There are no volcanoes and only the occasional tremor, which, more often than not, is the result of blasting at the local quarries.
Yet every day before Deborah Michael’s earth and environmental science class starts, two of her students are on separate computers hunting for earthquakes.
One is sifting through the U.S. Geological Survey’s Web site in search of a quake. The other is comparing that data to readings taken on a seismograph — set up
on a concrete slab in Michael’s storage closet.
“It’s amazing that we’ve got this equipment,” said Chris McLean, one of Michael’s students.
Michael’s classes feel less like being in school and more like being in a working laboratory. And the daily seismograph readings represent a tiny fraction of
what goes on.
A couple of weeks ago, Michael, who teaches astronomy in the fall, took her students to the gymnasium at East and set up a Star Lab — a portable, inflatable
planetarium. She spent two class periods showing them the night sky over Lincoln County and describing the constellations and their origins.
For a couple of years, her classes have aided a professor at Drexel University in Philadelphia with his research by gathering information on aerosol haze using
a sun photometer. At one time, Michael said, East had taken more haze data than any school in the world.
Last semester, the students tested the water quality of a nearby stream, earning recognition in an article in the September issue of Geotimes Magazine.
Small research facilities don’t have as many projects in progress simultaneously as Michael’s students, let alone most classes of high school freshmen.
“They seem to like doing real science vs. studying about it from textbooks,” Michael said.
Michael got the seismograph, a device used to measure waves generated by earthquakes, from the Incorporated Research Institutions for Seismology. The device
was paid for using a grant she applied for after going to an earthquake workshop run by the National Science Teachers Association.
From the moment Michael set it up near the beginning of the school year, the seismograph has yielded quantifiable results.
“When I hooked it up the first day, I thought, ‘Gee, this is not going to work because my lines are so big,’” Michael said. “I thought it was a kid hitting the
door, but it was a huge earthquake.”
The seismic event she saw that day was in Fiji. The destructive Jan. 22 earthquake in Mexico that measured 7.8 on the Richter scale also registered clearly on
the seismograph.
It has picked up major tremors as far away as Alaska and Indonesia and much smaller ones right in Lincoln County’s backyard.
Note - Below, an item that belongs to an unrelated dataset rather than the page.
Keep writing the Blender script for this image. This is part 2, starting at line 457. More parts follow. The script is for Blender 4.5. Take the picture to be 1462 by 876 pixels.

Each one is carefully plotted on a
world map Michael has hanging in her room.
“I thought it was really cool how they had them all on a graph,” said student Marylou McGuigan. “Usually, you just think of earthquakes as natural
disasters, but when you saw it on there, you got to see it as a thing that has been graphed.”
The constant data collection has seemingly helped make earthquakes more real to the students.
“I find it unique how a bunch of earthquakes happen just about everywhere,” said Cristy Houk. “Some of them are so small you can hardly feel them, and some of
them can be so disastrous and destroy a whole city.”
But earthquakes aren’t the only things the seismograph records.
One of the reasons Michael wanted the device was to pick up blasting at the two area quarries. Officials at Lake Norman Quarry have given her the times when
blasting is conducted, allowing the students to check the seismograph readings.
The blasting was something Michael expected to see on the seismograph, but she and her students have encountered a few surprises.
Whenever someone opens and closes the refrigerator door in her closet, a unique signature is created on the seismograph. For some reason, though, slamming the
classroom door has little to no effect.
“I’ve learned a lot about the technology,” Nina Moody said. “I never knew you could actually measure every little thing.”